I may be wandering into conspiracy theory areas here, such as those that suggest changes = more goals = more ad breaks, but posters like Greg have pointed out that the accumulation of rules changes have really started to bite, and we don't like it. The hands in the back rule is a failed and completely unnecessary experiment, meant to address a problem that never existed in the first place. But the hubris of this administration makes sure this small, but damaging rule won't die, and will continually be 'interpreted' to our frustration by the sort of umpire the AFL is breeding; one that thinks his 15 mins of fame and career prospects are determined by the amount of times he can get on the whistle in any given quarter, and 'control' the game.

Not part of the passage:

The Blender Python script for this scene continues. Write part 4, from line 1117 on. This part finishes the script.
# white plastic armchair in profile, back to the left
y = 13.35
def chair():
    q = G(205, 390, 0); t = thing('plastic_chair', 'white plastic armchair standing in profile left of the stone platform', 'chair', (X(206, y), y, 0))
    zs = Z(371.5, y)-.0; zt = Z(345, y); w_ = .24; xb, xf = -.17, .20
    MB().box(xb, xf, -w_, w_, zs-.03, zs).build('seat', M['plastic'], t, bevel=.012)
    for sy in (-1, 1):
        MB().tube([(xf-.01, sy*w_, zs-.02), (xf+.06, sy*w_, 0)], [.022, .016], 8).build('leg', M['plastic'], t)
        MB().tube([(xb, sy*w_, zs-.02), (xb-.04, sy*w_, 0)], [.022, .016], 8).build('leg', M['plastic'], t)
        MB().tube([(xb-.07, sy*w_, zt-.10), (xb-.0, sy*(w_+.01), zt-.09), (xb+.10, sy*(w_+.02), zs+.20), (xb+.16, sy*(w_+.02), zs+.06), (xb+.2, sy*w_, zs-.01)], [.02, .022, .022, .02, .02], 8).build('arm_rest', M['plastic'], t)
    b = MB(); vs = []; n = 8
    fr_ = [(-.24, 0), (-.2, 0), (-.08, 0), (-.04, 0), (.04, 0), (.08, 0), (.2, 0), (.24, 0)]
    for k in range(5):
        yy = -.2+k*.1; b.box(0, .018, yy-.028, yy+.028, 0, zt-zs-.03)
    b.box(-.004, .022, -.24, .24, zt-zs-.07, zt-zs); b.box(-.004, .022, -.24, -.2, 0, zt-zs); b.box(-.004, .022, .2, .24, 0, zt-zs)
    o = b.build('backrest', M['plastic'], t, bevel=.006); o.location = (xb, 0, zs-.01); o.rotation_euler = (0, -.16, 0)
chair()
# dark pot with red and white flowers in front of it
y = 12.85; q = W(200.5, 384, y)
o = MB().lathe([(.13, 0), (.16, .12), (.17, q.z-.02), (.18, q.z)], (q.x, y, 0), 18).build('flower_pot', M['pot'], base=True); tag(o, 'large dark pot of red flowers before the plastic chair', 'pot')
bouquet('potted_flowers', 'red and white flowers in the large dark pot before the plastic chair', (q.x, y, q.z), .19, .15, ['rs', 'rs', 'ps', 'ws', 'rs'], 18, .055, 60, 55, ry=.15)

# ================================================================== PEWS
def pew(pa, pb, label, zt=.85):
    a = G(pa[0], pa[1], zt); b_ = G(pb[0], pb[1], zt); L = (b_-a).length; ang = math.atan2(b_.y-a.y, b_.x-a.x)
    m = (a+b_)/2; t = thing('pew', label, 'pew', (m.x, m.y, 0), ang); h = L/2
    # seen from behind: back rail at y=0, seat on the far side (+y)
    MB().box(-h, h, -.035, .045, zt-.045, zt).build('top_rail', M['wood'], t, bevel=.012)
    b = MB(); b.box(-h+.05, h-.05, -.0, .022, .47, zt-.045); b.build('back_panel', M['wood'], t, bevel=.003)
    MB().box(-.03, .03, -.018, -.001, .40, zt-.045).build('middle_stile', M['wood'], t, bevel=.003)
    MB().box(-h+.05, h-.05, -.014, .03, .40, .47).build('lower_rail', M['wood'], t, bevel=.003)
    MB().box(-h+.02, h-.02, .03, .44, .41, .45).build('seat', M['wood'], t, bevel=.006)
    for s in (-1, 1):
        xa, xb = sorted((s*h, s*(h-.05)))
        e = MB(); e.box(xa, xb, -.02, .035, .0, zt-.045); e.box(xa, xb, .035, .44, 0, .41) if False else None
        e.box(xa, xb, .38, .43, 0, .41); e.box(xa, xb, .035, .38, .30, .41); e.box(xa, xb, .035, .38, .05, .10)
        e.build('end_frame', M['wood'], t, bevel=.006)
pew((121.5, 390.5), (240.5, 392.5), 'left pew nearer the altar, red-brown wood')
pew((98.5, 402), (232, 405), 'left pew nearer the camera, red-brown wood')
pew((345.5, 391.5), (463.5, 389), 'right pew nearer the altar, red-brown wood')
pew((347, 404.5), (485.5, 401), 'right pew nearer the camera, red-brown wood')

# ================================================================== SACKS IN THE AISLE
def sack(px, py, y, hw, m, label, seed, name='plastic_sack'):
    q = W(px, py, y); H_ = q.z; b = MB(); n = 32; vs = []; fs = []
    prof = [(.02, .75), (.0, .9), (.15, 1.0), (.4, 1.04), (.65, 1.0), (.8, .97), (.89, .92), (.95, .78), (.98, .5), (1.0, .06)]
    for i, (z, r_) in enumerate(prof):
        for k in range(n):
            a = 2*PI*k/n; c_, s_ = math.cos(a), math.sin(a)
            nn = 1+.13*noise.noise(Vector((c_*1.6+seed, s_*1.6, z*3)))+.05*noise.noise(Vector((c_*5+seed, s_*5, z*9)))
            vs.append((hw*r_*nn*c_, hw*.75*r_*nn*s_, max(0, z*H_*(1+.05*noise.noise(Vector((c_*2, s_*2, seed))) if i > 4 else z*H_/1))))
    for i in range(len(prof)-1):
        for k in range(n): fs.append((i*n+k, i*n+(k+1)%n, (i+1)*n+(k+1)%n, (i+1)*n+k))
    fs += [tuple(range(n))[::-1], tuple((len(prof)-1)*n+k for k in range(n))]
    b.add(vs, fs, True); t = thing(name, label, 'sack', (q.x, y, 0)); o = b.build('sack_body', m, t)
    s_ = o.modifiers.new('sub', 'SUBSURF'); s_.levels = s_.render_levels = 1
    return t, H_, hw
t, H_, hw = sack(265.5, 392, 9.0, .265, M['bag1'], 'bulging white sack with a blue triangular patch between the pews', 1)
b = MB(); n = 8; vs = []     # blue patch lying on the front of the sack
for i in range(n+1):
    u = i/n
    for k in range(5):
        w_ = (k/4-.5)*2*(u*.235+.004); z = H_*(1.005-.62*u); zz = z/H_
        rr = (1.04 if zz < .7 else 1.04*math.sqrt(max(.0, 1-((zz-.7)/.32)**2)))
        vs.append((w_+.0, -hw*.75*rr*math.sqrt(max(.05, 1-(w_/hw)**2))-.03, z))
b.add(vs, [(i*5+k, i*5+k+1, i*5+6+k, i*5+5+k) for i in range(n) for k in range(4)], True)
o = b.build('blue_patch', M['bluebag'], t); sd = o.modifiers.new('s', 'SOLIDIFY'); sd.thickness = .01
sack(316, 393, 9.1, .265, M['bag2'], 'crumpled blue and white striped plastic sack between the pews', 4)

There were the other posters, who noticed the final from '94 with Geelong, was a freewheeling game, where, by comparison, the umpires were invisible. What about that game couldn't be attractive to any sports mad nation the AFL want to flog footy to? Whereas today, AFL is starting to resemble the incomprehensible rules of Rugby, where everything stops and no one except the ref knows WTF has happened - least of all Joe member in the stands. I've been into this game for 20 years and never had the rules explained to me. Sure, there didn't seem to be any back then, but they were there in the background while the game was going on, and I picked it all up. The last couple of seasons I've got no idea what's stopped the game, but I tell you, it's really starting to piss me off.

The tinkering that this administration does with our game is bordering on permanent damage. I know that's starting to sound like Bob from Bassendean calling into our favourite talkback (I'm 85 you know, Barra), but either I'm getting old real quick, or this game is starting to look so different people really are noticing.

I'm all for stamping out cheap shots behind the play - the type of scratch and bite footy as typified by Wallace's 90s Bulldogs, and interminable re-runs of Woosha's Brereton shirtfront - but what they're doing to fix whatever perception they have that some aspects of the game may be less acceptable to punters and sponsors, it isn't working. 
 
I reckon the AFL is just frustrating the buggery out of players, who don't know what the hell they're allowed to do anymore, and whether the ump is going to pay a free for any sort of contact. Witness Buddy and Roughy on Saturday. Half their tally of goals were from frees. Soft frees, where Franklin clearly fell over at one stage, so the ump just assumes he was pushed, because a defender was doing his job of pressuring his man. Defenders can't even go the punch over the shoulder without risk - if he happens to miss the ball altogether, it's then deemed to be high contact. 
 
All this is doing is building up frustration for players, who either lose it and do something stupid, or second guess everything they're doing and stuff everything up. I'm not advocating going back the biff - it's clear there's no place left for that in footy anymore, it's too big a business and its profile and media saturation ensures it won't be tolerated these days. I reckon, like a lot of you, I just want to see a good, hard contest and let the game flow, stop paying out on every possible minor infringement that's choking up this game.
 
Like Hardeep's employers, the AFL seem to have too big a focus on how they can get more bang for their buck by outsourcing footy to other countries, and putting in place things that could make it fly over there, than making sure the game remains healthy at home. Keep the customer service here, and you'll still have customers. To me, that's smart marketing.